The debate in Europe will continue to be whether Trump is just a blip, with the White House returning to the good old Western alliance once he departs, or whether there has been a permanent and structural shift in US foreign policy. Those who still hope for the best have been disappointed by so few congressmen and senators –save exceptions like Senator John McCain– criticising Trump. The penny is slowly dropping and, given Trump’s overtures to Putin and Russia, European leaders are increasingly coming to think that the US might cease to be a reliable partner, even in places like Poland where many first cheered Trump on but now fear his intentions may not live up to their expectations. Sources on the ground indicate that when it became known in Warsaw that Trump wanted to re-invite Russia to the G7, the silence among policymakers became deafening.

In any case, the truth is that Europe is still highly reliant on the US for its security and prosperity. In a tit-for-tat trade war the EU would have much more to lose because it is a more open economy. Militarily, it is also highly vulnerable: true, the UK and France are nuclear powers but, as shown by the war in Syria, their hitting power is very limited. Without US support they would be incapable of holding back a potential Russian attack. Nonetheless, it is true that a more aggressive Russia, Brexit, Trump and the rise of China have started to change some perceptions. Slowly but steadily, the EU –especially the core countries comprising the Eurozone– are beginning to think more strategically and starting to share intelligence. Meanwhile, there have been some moves towards a European defence union, with a Permanent Structured Cooperation (PESCO) capacity, and there is full agreement that at the next multiannual financial framework there will be greater resources for the military element and the defence and security of the Union’s borders.

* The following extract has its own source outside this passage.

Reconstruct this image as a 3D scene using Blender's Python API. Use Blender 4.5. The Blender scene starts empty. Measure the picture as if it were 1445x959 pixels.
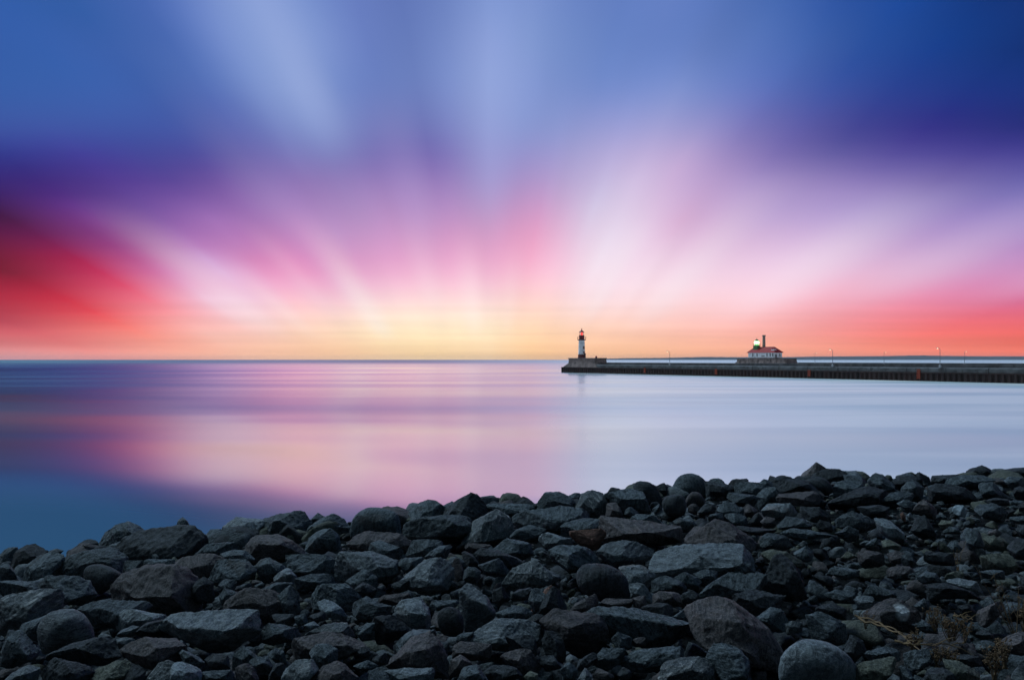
import bpy, bmesh, math, random
import numpy as np
from mathutils import Vector, Matrix, noise as mn

random.seed(7)
S = bpy.context.scene
COL = S.collection
R = math.radians

# ------------------------------------------------------------------ camera
CAMZ = 5.2
F = 1.0            # focal length in units of 1000 photo pixels (photo is 1445 wide)
CX, HY = 722.5, 507.0
cam = bpy.data.cameras.new('camera')
camo = bpy.data.objects.new('camera', cam)
COL.objects.link(camo)
camo.location = (0, 0, CAMZ)
camo.rotation_euler = (R(90), 0, 0)
cam.sensor_width = 36
cam.lens = 36 * 1000 / 1445
cam.shift_y = 27.5 / 1445
cam.clip_start = 0.1
cam.clip_end = 120000
S.camera = camo

S.view_settings.view_transform = 'Standard'
S.view_settings.look = 'None'
S.view_settings.exposure = 0
S.view_settings.gamma = 1
S.view_settings.use_curve_mapping = False


def lin(c):
    r = []
    for v in c[:3]:
        v = v / 255.0
        r.append(v / 12.92 if v <= 0.04045 else ((v + 0.055) / 1.055) ** 2.4)
    return r


# ------------------------------------------------------------------ sky (world): dusk afterglow with wind-drawn clouds
ROWS = [0, 60, 120, 180, 220, 260, 300, 340, 380, 420, 460, 500]
SKY = {
    0: [(48,90,164),(52,92,166),(54,94,168),(60,88,162),(48,52,138),(42,30,96),(58,18,62),(88,20,46),(112,26,48),(150,38,60),(180,70,85),(222,150,150)],
    60: [(50,90,164),(52,92,166),(54,94,168),(64,88,164),(58,52,142),(62,38,118),(74,30,104),(110,24,74),(146,28,62),(190,36,62),(205,80,90),(232,150,148)],
    120: [(52,94,166),(52,92,166),(56,94,168),(66,92,168),(62,56,146),(78,48,134),(110,60,150),(140,36,92),(182,32,72),(215,45,70),(235,85,90),(240,150,140)],
    180: [(66,100,174),(64,98,172),(56,92,166),(62,86,162),(64,66,148),(82,56,138),(114,82,158),(140,66,140),(196,66,116),(234,88,108),(248,120,110),(248,160,145)],
    240: [(76,106,178),(72,104,176),(64,96,168),(62,84,160),(68,72,150),(88,64,144),(120,84,160),(165,110,175),(205,120,180),(240,142,168),(250,158,148),(252,172,150)],
    300: [(102,128,194),(100,126,192),(84,112,182),(70,88,164),(74,72,150),(112,80,156),(150,108,176),(180,120,185),(220,185,225),(242,205,230),(250,198,195),(253,185,155)],
    360: [(122,146,204),(118,142,202),(112,136,196),(92,108,176),(92,88,160),(124,94,162),(152,112,178),(175,110,170),(225,140,185),(240,200,225),(252,205,200),(254,196,162)],
    420: [(112,138,198),(130,154,208),(134,154,208),(124,136,196),(122,120,184),(142,114,176),(166,126,184),(205,132,188),(232,140,190),(250,195,210),(254,215,195),(255,200,160)],
    480: [(106,128,194),(112,134,198),(106,130,194),(116,128,190),(120,118,182),(150,126,186),(172,142,196),(196,150,200),(222,150,195),(240,200,220),(254,224,200),(255,205,160)],
    540: [(94,116,182),(98,120,186),(104,126,190),(112,120,182),(116,104,174),(155,128,188),(178,140,192),(206,152,200),(228,160,200),(248,210,220),(255,240,206),(255,214,165)],
    600: [(100,122,186),(104,126,188),(108,128,190),(108,116,180),(108,96,168),(146,116,178),(172,134,190),(205,145,190),(235,170,205),(252,215,220),(255,240,206),(255,218,165)],
    690: [(122,146,204),(134,154,210),(140,160,214),(140,152,208),(146,142,200),(164,146,200),(190,150,196),(218,155,196),(238,175,208),(250,215,220),(255,239,208),(255,218,170)],
    750: [(120,144,204),(126,150,206),(128,148,206),(128,146,202),(144,140,198),(170,140,192),(205,145,192),(232,158,194),(248,182,210),(252,210,208),(254,218,185),(254,205,150)],
    840: [(100,128,194),(104,132,196),(110,136,200),(146,152,208),(176,168,214),(194,184,222),(214,202,230),(228,214,236),(244,222,236),(248,222,232),(252,210,190),(252,196,150)],
    900: [(94,122,188),(96,124,190),(114,138,202),(156,158,212),(186,170,214),(206,186,222),(214,190,222),(232,208,230),(240,214,230),(250,222,230),(252,205,190),(250,190,145)],
    960: [(98,124,190),(98,124,188),(120,142,204),(160,158,208),(188,164,208),(196,164,208),(208,170,206),(222,182,214),(240,210,228),(252,222,230),(252,195,185),(252,185,145)],
    1080: [(72,106,176),(84,114,182),(88,112,184),(108,104,174),(122,108,172),(164,144,196),(184,160,208),(212,182,216),(236,205,228),(248,204,218),(252,180,178),(252,174,140)],
    1200: [(40,78,156),(44,82,158),(48,76,156),(66,66,144),(88,84,154),(150,130,186),(166,148,202),(206,174,212),(232,196,222),(244,172,194),(248,142,146),(251,152,126)],
    1320: [(18,66,146),(22,64,142),(30,56,136),(46,42,126),(78,66,146),(110,96,166),(158,140,200),(182,150,202),(214,168,206),(232,136,176),(244,110,114),(250,136,108)],
    1440: [(20,46,110),(16,48,114),(20,48,120),(36,42,116),(72,66,150),(110,106,172),(140,122,188),(168,130,190),(200,142,192),(206,104,156),(234,92,92),(246,122,96)],
}
GX = sorted(SKY)
U0, V0 = (690 - CX) / 1000, 0.193     # where the cloud streaks converge (below the horizon)


def sky_sample(px, py):
    px = min(max(px, GX[0]), GX[-1]); py = min(max(py, 0), 500)
    i = max(k for k in range(len(GX)) if GX[k] <= px); i = min(i, len(GX) - 2)
    j = max(k for k in range(len(ROWS)) if ROWS[k] <= py); j = min(j, len(ROWS) - 2)
    fx = (px - GX[i]) / (GX[i + 1] - GX[i]); fy = (py - ROWS[j]) / (ROWS[j + 1] - ROWS[j])
    out = []
    for c in range(3):
        a = SKY[GX[i]][j][c] * (1 - fx) + SKY[GX[i + 1]][j][c] * fx
        b = SKY[GX[i]][j + 1][c] * (1 - fx) + SKY[GX[i + 1]][j + 1][c] * fx
        out.append(a * (1 - fy) + b * fy)
    return out


W = bpy.data.worlds.new('World')
S.world = W
W.use_nodes = True
nt = W.node_tree
nt.nodes.clear()


def N(tree, kind, **kw):
    n = tree.nodes.new(kind)
    for k, v in kw.items():
        setattr(n, k, v)
    return n


def M(tree, op, a, b=None, clamp=False):
    n = tree.nodes.new('ShaderNodeMath'); n.operation = op; n.use_clamp = clamp
    for i, v in enumerate((a, b)):
        if v is None: continue
        if isinstance(v, (int, float)): n.inputs[i].default_value = v
        else: tree.links.new(v, n.inputs[i])
    return n.outputs[0]


def mixc(tree, fac, a, b, mode='MIX'):
    n = tree.nodes.new('ShaderNodeMixRGB'); n.blend_type = mode
    for s_, v in zip(('Fac', 'Color1', 'Color2'), (fac, a, b)):
        if isinstance(v, (int, float)): n.inputs[s_].default_value = v
        elif isinstance(v, (tuple, list)): n.inputs[s_].default_value = (*v[:3], 1)
        else: tree.links.new(v, n.inputs[s_])
    return n.outputs[0]


def ramp(tree, fac, stops, interp='LINEAR'):
    n = tree.nodes.new('ShaderNodeValToRGB')
    cr = n.color_ramp; cr.interpolation = interp
    while len(cr.elements) < len(stops): cr.elements.new(0.5)
    for e, (p, c) in zip(cr.elements, stops):
        e.position = p; e.color = (*c[:3], 1)
    tree.links.new(fac, n.inputs[0])
    return n.outputs[0]


def maprange(tree, v, a, b, c=0.0, d=1.0, kind='SMOOTHSTEP'):
    n = tree.nodes.new('ShaderNodeMapRange'); n.interpolation_type = kind
    n.inputs['From Min'].default_value = a; n.inputs['From Max'].default_value = b
    n.inputs['To Min'].default_value = c; n.inputs['To Max'].default_value = d
    tree.links.new(v, n.inputs['Value'])
    return n.outputs['Result']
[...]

Outsiders should especially focus on what happens in the Eurozone, the EU’s core and its most ambitious integration project. After years in crisis, the European Monetary Union has managed to bounce back stronger thanks to the rescue packages (there is a now a European Stability Mechanism with a €500 billion capacity), a more pro-active European Central Bank and the creation of the European Banking Union. More needs to be done to make the euro sustainable in the long term, but Macron has brought to the table a new reform agenda. Precisely this weekend, when Merkel was battling with Trump in Quebec, Germany’s Finance Minister Olaf Scholz said his government favoured a European unemployment insurance system and a European financial transaction tax to plug the financial hole left by Brexit. He also suggested creating a European sovereignty and a Eurozone budget, both highly significant. Ultimately, the EU’s future unity, and that of its core, the eurozone, will depend on the Franco-German tandem (with the active cooperation of Italy, Spain and the Netherlands). As Chancellor Merkel put it in a TV interview once back in Berlin after recognising that the G7 meeting had been very disappointing, the key question for Europe is will it be able to have a common foreign policy or will one part slip away to strike a deal with the US while another does the same with China?”.